The book is not unduly weighed down with statistics on the Irish economy but it is of interest that in the fifteen years after 1945, 90 per cent of women migrants to the U.K. were destined for work as nurses and domestic servants whereas males migrated for unskilled or semi-skilled labour as wages and living conditions were more attractive in Britain, though the latter would be hotly contested by the Irish Catholic hierarchy and De Valera's, Fianna Fail ministers. The Bishops were as much alarmed about the future of Irish motherhood and rural depression and decay as they were about the dangers to faith and morals in the pagan, materialistic cities of Britain. Irish missionaries in their traditional role of converting the pagans were sent to the cities to stem the flow of the lapsed from the Church, and De Valera's famous appeal in 1951 for Irish workers to return home largely fell on deaf ears.

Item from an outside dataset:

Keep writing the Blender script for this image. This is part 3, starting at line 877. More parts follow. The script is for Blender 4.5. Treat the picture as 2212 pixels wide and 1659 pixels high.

While the religious consciousness of the Irish people is a trait much commented upon in modern literature, despite t he overt materialism of the much vaunted Celtic Tiger economy, the author in company with most historians of the period is rightly sceptical of Church attendance as an index of a nation's morality.
In the final chapter, 'Back to the Future', it was almost inevitable that the reader would be presented with yet another look at the changing face of contemporary Ireland on whose landscape whitened 'Spanish' villas spatter the hillsides, identical housing developments spread out from every town and village, and despite the ring roads, the inexorable traffic jams are now as much a feature of modern Ireland as the ubiquity of the JCB and the concrete block. The author in citing John Montague's poem 'The Siege of Mullingar' (1972) also summarizes the subtle changes of a more relaxed, open-minded and sensual Ireland.